If a court has ordered that your visitation time with your children be supervised, you likely know why that decision was made. Supervised visitation is most commonly ordered when there has been an issue with a parent's behavior (or alleged behavior) that concerns a judge.

Of course, if there's a history of domestic violence, a parent won't be allowed to be alone with their kids. However, problems with substance abuse can also warrant supervised visitation. So can allegations of neglect.

Whether you agree with the need for supervised visitation or not, it's essential to realize that a family court judge has ordered it for your children's well-being -- not to punish you. If your co-parent has made false accusations, you and your attorney need to fight them.

In the meantime, it's important to make the most of the time you get with your children. Use this time to strengthen your bond with them or -- if necessary -- rebuild your relationship.

It's essential to understand the terms of your supervised visitation and abide by them. Not doing so will only hurt your quest to gain greater access to your kids. That means knowing the schedule and sticking to it. Be at the appointed visitation spot on time and with activities planned for the kids. Don't ask for changes to the schedule unless it's absolutely necessary.

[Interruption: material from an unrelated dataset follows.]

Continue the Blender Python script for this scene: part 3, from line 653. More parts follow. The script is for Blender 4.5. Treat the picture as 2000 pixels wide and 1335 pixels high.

Sometimes, supervised visitations take place in a parent's home or that of a family member with another adult in attendance. Other times, they occur in a supervised visitation center where there may be multiple parents and children with social workers or other professionals monitoring them. Whichever the situation it is, know the rules and follow them.

What you and your kids do during your visits will depend on their ages and interests. You may want to bring games, books or craft projects to work on. Have an activity planned that you can finish during your allotted time, if possible. Be prepared for your kids to have their own plans. Maybe they'll bring something they want to do. Maybe they'd rather just talk. They may not feel like interacting.

Don't use this time to criticize your co-parent or question your kids about what's happening in their home. Focus on enjoying your time with them and strengthening your relationship. If you have questions or concerns about the terms of your supervised visitation, talk with your attorney.